Disciplinary procedures are applied where an employee has broken a rule or standard in the workplace, and where it can be shown that the rule or standard was in place, and was known to the employee, and that the employer has consistently applied that rule or standard. This means that in the past, when that same rule or standard has been broken, the employer has applied disciplinary action. He has not acted in some transgressions and overlooked others.
Thus misconduct refers to the employee’s behaviour in the workplace. Misconduct is always the fault of the employee. No person misconducts himself by accident.
Counselling procedures, on the other hand, have nothing whatever to do with the employee’s behaviour in the workplace.
Poor work performance, other than being caused by ill health or injury, is seldom the fault of the employee. It is due to some outside influence, usually over which the employee has no direct control.
Counselling procedures apply in cases of poor work performance – a failure by the employee to reach the employer’s required standards of quality and quantity. This has nothing to do with the employee’s behaviour at work.
An employee can be an absolute star performer in terms of productivity, exceeding all expectations in terms of quantity and quality of output. The same employee can, at the same time, be a total disaster in terms of observance of company rules and regulations. Conversely, an employee can be an absolute angel in observance of company rules and regulations, but be a complete failure in terms of job efficiency.
Thus while disciplinary procedures are concerned with the employee’s behaviour at work, the poor performance procedures are concerned with how the employee does the job. Thus there are vastly different procedures for addressing the differing problems.
The procedures for addressing poor work performance seems to present the biggest headache for employers – we receive enquiries where employers report that they have been counselling the employee for a year or even longer, without improvement – and by this time the employer is desperate.
The process really is quite simple. Evaluation – to establish those areas where the required work performance standards are not being met, followed by counselling to establish what factors are preventing the employee from reaching the required standards, followed by guidance on how best to address those factors, and including training if required.
A certain reasonable time period is allowed for the employee to then reach the required standards, and should that not be achieved, a further session will follow whereby the issues are again discussed and a final time period is agreed upon for improvement.
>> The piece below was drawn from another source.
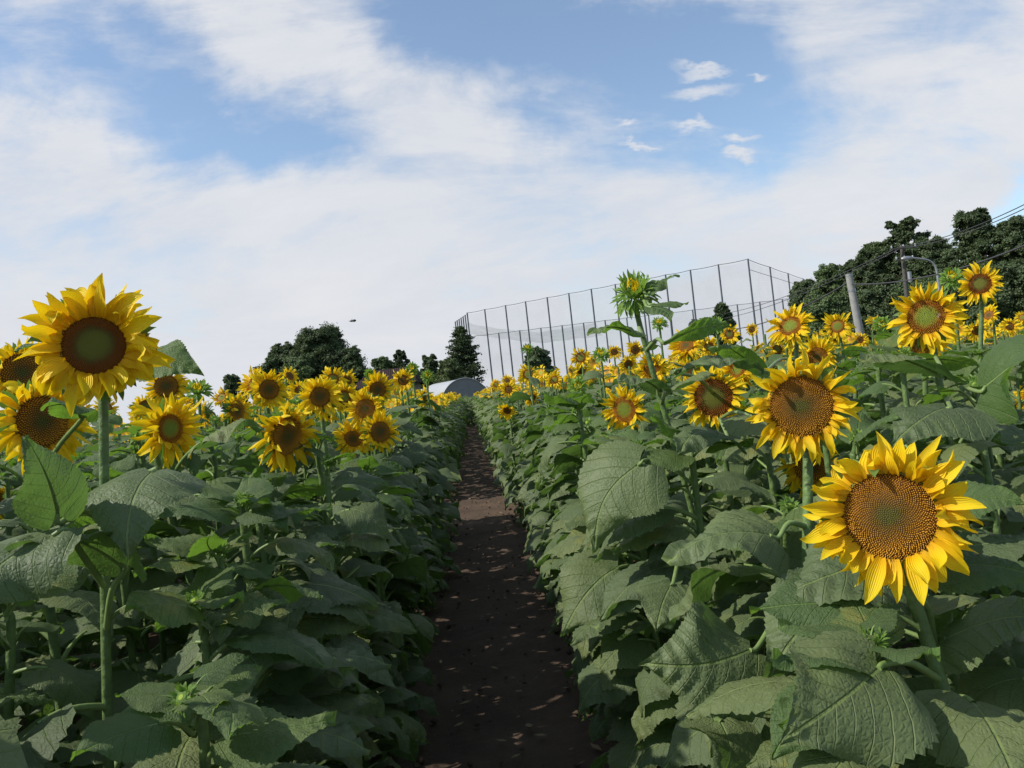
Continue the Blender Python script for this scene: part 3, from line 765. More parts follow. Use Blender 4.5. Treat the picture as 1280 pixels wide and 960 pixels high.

Should success still not be achieved, then a final meeting will probably result in dismissal.
There is no reason whatsoever for counselling, etc. to continue for longer than 2 or 3 months at the outside. Certainly, a period of 12 months or longer is far too long.
The above does not apply in instances where the poor performance is caused by ill health or injury – in such cases, the process is different, but the common factor is that both processes may culminate in dismissal.
Employers need to be aware that there is no requirement in any legislation compelling employers to employ people who are simply not capable, for whatever reason, of reaching and maintaining the employer’s required standards of work performance.
Employers must ensure that the problem is correctly identified, and that correct procedures are applied. To apply disciplinary procedures in cases of poor work performance, and finally dismiss the employee, is a sure road to disaster, which is almost certain to result in the CCMA ordering reinstatement of the employee.